Under the Transmit Clause, “to perform a work publicly” means, among other things, “to transmit or otherwise communicate a performance or display of the work . . . to the public, by means of any device or process, whether the members of the public capable of receiving the performance or display receive it in the same place or in separate places and at the same time or at different times.”  17 U.S.C. s 101.  Notably, the Transmit Clause states that it is a public performance to transmit a performance (i.e., an audiovisual rendering) of the work to the public, by means of “any device or process.”  Id. 

With respect to the first question, Aereo argued that it did not perform anything – it claimed that it merely supplied its subscribers with equipment similar to an antenna and DVR that they could use to perform the programming themselves.  Slip Op. at 4-9.  The Court squarely rejected this argument.  It first observed that Congress enacted the Transmit Clause to preclude this exact argument.  The Transmit Clause was written to overrule Supreme Court case law holding that early cable companies did not “perform” when they picked up network broadcasts and retransmitted them to subscribers.  Id. at 4-7.  The rationale of these cases was that cable companies were merely providing access to equipment – i.e., a “well-located antenna” – that enhanced viewers’ ability to receive broadcast signals.  Id. at 6.  The Court explained that the Transmit Clause addressed this issue by enacting “new language that erased the Court’s line between broadcaster and viewer, in respect to performing a work.”  Id. at 7.  Under this new language, the Court explained, “both the broadcaster and the viewer of a television program perform because they both show the program’s images and make audible the program's sounds.”  Id.  The Court also expressly rejected Aereo’s argument that the subscriber who clicked a button to select a program to watch on Aereo was transmitting the program to herself.  Id. at 10.

The Court also held that Aereo performs copyrighted broadcast programs “to the public” because it “communicates the same contemporaneously perceptible images and sounds to a large number of people who are unrelated and unknown to each other.”  Slip. Op. at 14.  In so holding, the Court rejected Aereo’s argument that each of its transmissions were analytically distinct “private” performances because each subscriber received a separate transmission from a separate copy.  The Court explained that “whether Aereo transmits from the same or separate copies, it performs the same work; it shows the same images and makes audible the same sounds.”  Id.  Thus, the Court concluded, “when Aereo streams the same television program to multiple subscribers, it ‘transmit[s] . . .a performance’ to all of them.”  Id. 

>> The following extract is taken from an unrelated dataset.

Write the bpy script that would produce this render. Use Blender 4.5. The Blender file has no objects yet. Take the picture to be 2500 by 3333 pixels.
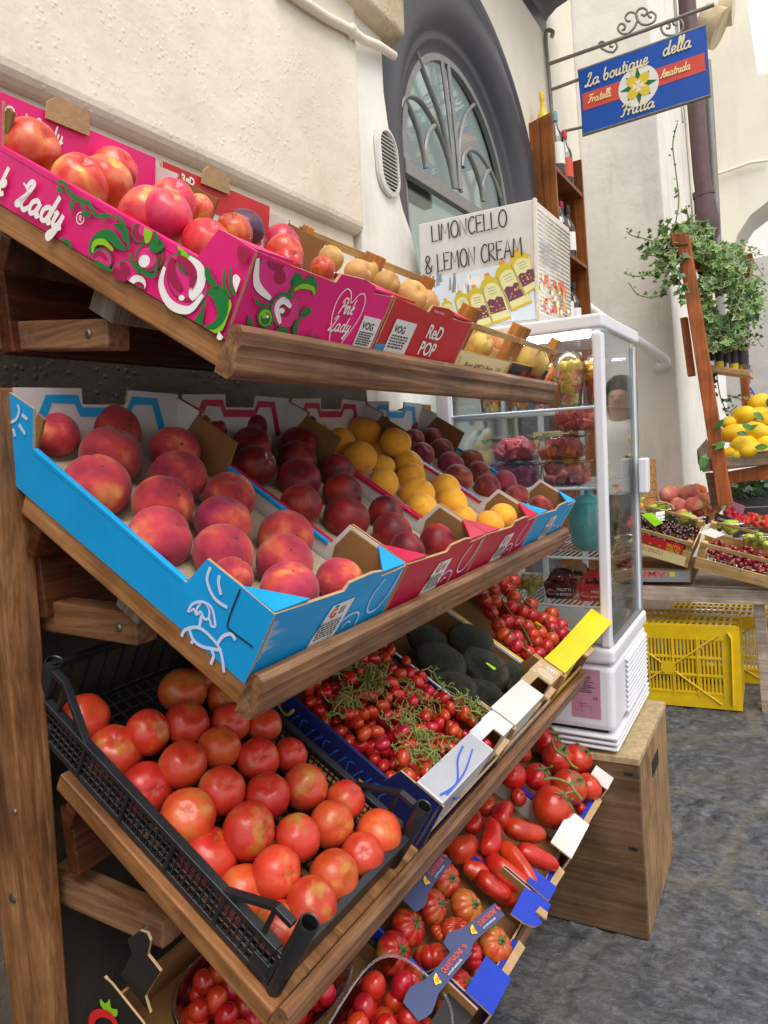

Justice Scalia dissented, joined by Justices Alito and Thomas.  The dissent reasoned that Aereo’s subscribers – and not Aereo – were performing the broadcasters’ programs because the subscribers chose which programs to watch on Aereo.  Notably, even the dissent agreed that “what Aereo is doing (or enabling to be done) to the Networks’ copyrighted programming ought not be allowed.”  However, it believed that secondary infringement and/or reproduction-right theories provided the appropriate framework for analyzing Aereo’s potential liability.